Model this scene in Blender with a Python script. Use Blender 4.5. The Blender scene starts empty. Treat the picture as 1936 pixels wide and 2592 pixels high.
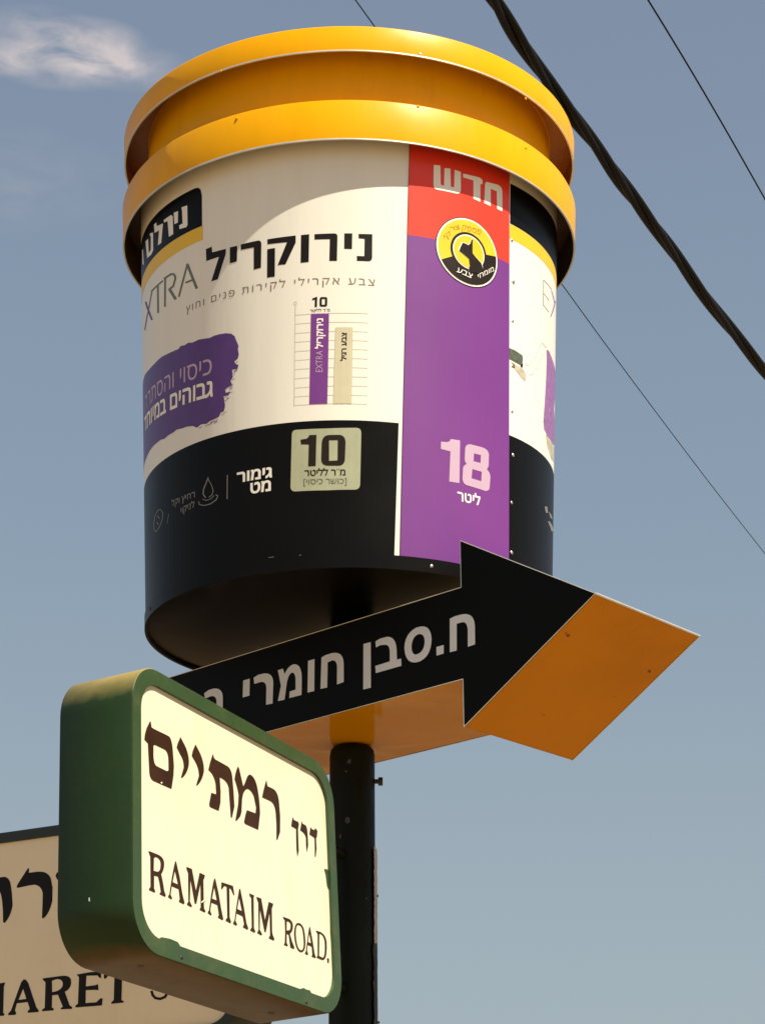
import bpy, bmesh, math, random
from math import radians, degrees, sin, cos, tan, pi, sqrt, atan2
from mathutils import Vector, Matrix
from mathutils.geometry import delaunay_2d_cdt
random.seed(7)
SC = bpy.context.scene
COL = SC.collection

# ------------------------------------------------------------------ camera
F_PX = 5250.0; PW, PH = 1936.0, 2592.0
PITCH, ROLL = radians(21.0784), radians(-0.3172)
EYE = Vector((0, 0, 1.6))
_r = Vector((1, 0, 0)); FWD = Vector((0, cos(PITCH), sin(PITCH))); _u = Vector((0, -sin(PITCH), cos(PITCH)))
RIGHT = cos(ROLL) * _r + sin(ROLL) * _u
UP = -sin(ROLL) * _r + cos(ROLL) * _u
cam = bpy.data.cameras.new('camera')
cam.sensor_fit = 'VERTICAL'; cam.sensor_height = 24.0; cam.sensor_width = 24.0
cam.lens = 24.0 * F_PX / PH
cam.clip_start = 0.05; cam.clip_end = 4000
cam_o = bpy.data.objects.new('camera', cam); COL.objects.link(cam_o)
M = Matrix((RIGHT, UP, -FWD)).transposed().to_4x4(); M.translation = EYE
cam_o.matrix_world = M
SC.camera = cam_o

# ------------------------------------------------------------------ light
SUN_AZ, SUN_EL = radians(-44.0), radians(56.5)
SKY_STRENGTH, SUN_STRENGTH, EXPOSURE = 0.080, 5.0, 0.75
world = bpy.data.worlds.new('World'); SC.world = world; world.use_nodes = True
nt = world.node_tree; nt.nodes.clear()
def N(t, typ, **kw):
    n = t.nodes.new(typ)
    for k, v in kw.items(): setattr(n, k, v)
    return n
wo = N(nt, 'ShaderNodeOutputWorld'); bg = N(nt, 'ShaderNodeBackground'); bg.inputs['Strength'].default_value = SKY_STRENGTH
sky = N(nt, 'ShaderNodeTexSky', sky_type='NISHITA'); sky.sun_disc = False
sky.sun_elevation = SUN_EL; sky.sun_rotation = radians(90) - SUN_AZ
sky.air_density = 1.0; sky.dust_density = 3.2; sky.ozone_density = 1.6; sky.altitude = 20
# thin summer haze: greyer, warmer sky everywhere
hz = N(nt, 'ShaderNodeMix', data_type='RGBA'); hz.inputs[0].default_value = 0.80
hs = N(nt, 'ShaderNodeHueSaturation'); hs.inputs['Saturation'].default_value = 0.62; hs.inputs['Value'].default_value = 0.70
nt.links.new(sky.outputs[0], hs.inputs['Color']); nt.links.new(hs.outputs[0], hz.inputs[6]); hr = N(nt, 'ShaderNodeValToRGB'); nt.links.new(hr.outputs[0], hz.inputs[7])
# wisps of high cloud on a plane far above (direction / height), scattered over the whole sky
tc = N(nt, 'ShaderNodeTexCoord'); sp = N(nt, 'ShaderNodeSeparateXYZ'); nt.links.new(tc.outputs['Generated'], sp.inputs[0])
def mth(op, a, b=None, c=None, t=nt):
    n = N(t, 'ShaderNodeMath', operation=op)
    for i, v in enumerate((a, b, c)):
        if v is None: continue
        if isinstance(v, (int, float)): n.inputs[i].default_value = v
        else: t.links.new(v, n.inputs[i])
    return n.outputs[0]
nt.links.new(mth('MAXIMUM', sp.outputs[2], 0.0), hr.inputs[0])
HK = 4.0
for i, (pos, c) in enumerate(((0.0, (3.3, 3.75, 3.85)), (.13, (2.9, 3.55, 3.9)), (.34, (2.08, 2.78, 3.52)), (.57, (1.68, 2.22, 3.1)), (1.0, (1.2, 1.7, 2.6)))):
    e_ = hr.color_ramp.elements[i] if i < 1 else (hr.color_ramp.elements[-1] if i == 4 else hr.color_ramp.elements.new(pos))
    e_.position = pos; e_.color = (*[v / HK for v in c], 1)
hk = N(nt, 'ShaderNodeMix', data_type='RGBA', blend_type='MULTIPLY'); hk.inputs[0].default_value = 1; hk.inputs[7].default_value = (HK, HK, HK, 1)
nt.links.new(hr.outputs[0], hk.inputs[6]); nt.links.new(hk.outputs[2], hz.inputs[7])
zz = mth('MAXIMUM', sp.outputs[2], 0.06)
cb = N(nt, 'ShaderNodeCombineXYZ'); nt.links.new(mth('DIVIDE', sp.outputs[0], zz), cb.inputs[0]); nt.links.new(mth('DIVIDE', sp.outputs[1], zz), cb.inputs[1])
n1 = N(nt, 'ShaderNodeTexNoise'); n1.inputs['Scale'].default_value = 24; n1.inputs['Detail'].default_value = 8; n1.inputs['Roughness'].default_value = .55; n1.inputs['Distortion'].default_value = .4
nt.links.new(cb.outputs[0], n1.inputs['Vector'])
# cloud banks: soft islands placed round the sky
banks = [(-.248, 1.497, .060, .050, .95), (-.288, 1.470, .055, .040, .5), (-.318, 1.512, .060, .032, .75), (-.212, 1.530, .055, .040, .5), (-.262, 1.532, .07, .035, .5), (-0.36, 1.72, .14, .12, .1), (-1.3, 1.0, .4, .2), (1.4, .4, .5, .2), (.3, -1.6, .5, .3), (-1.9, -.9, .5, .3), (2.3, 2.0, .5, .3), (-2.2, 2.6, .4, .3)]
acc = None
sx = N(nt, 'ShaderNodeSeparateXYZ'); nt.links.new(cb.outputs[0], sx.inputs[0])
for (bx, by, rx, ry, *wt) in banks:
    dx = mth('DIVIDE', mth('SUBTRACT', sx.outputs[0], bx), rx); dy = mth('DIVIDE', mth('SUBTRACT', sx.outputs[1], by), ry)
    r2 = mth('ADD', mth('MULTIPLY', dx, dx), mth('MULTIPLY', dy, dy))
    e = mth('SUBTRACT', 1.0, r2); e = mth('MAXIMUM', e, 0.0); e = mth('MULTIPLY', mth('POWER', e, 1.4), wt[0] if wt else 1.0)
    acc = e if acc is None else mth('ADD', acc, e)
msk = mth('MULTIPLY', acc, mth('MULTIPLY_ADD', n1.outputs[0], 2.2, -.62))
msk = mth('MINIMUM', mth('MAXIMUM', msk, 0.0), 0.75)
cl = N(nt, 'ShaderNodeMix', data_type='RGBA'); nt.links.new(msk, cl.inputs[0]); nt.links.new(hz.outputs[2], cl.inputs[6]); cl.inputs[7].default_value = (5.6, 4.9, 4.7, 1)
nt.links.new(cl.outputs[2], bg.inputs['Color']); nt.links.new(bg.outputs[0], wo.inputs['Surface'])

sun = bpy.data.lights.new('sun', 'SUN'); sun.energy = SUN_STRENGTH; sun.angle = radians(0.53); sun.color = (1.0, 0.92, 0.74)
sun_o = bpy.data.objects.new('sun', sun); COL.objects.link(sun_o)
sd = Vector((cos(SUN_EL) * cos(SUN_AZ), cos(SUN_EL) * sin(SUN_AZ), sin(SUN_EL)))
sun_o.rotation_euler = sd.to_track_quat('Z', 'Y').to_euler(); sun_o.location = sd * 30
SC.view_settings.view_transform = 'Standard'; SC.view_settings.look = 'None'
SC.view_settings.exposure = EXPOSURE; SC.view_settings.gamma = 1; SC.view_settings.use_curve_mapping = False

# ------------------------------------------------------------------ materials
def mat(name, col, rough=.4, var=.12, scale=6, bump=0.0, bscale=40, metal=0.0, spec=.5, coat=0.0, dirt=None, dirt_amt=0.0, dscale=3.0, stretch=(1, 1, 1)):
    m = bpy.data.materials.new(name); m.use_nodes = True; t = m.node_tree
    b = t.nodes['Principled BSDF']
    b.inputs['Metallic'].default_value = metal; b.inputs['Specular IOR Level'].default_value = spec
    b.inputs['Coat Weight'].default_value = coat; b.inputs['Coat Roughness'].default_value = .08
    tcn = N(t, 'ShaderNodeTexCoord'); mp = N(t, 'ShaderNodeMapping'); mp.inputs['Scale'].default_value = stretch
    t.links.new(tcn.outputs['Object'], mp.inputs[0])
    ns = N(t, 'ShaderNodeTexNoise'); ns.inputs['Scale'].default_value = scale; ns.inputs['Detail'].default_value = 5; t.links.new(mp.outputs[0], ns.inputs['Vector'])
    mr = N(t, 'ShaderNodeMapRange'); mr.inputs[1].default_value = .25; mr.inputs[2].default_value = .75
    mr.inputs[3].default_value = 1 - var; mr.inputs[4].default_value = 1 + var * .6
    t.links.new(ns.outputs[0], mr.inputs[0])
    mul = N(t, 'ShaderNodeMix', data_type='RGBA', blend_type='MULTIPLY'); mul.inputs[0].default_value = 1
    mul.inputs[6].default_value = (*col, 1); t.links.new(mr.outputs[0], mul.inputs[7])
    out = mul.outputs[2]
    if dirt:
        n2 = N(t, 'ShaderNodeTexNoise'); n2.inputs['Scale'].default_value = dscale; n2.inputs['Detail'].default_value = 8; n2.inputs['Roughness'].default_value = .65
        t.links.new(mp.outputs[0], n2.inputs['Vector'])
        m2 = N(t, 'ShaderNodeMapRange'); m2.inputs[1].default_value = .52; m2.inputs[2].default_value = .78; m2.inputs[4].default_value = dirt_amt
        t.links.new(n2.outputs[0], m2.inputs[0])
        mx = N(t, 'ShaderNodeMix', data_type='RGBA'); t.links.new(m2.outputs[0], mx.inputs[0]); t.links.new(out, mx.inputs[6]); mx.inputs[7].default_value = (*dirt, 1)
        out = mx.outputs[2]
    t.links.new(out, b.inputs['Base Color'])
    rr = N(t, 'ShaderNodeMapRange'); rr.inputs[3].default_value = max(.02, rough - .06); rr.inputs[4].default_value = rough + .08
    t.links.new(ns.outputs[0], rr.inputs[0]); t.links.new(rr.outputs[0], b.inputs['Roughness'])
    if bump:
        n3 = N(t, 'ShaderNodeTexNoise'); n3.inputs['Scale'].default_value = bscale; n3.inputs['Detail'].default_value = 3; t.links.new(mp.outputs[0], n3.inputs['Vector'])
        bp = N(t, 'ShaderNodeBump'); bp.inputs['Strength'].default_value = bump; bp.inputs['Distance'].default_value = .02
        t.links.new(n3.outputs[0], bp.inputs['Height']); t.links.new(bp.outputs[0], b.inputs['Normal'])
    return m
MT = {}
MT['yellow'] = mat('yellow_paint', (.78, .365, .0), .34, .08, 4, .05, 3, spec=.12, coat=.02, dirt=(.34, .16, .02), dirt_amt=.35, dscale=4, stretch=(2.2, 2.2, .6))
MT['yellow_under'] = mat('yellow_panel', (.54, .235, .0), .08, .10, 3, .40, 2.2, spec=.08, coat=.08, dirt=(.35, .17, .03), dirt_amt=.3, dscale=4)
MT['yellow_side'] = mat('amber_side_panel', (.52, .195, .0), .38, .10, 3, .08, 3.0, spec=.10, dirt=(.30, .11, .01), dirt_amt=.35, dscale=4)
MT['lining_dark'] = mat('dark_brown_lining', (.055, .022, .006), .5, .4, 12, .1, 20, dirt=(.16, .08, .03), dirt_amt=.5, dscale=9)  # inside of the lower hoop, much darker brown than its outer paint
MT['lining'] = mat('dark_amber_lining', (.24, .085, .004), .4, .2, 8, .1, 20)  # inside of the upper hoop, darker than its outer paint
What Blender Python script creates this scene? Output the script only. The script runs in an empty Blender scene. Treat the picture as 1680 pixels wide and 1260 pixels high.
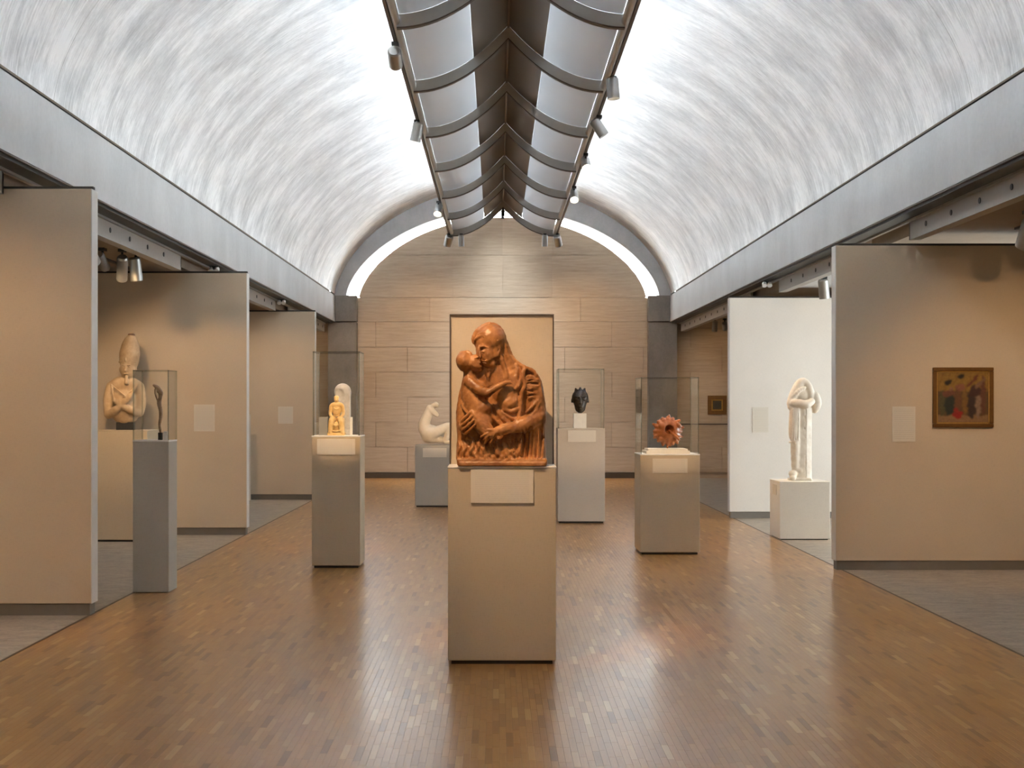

──────────

Goal: Exactly restate the lines from the beginning of the data through the line with "SC.camera = cam_o", and no others, keeping pictures out.

Answer to this task:
Model this scene in Blender with a Python script. Use Blender 4.5. The Blender scene starts empty. Treat the picture as 1936 pixels wide and 2592 pixels high.
import bpy, bmesh, math, random
from math import radians, degrees, sin, cos, tan, pi, sqrt, atan2
from mathutils import Vector, Matrix
from mathutils.geometry import delaunay_2d_cdt
random.seed(7)
SC = bpy.context.scene
COL = SC.collection

# ------------------------------------------------------------------ camera
F_PX = 5250.0; PW, PH = 1936.0, 2592.0
PITCH, ROLL = radians(21.0784), radians(-0.3172)
EYE = Vector((0, 0, 1.6))
_r = Vector((1, 0, 0)); FWD = Vector((0, cos(PITCH), sin(PITCH))); _u = Vector((0, -sin(PITCH), cos(PITCH)))
RIGHT = cos(ROLL) * _r + sin(ROLL) * _u
UP = -sin(ROLL) * _r + cos(ROLL) * _u
cam = bpy.data.cameras.new('camera')
cam.sensor_fit = 'VERTICAL'; cam.sensor_height = 24.0; cam.sensor_width = 24.0
cam.lens = 24.0 * F_PX / PH
cam.clip_start = 0.05; cam.clip_end = 4000
cam_o = bpy.data.objects.new('camera', cam); COL.objects.link(cam_o)
M = Matrix((RIGHT, UP, -FWD)).transposed().to_4x4(); M.translation = EYE
cam_o.matrix_world = M
SC.camera = cam_o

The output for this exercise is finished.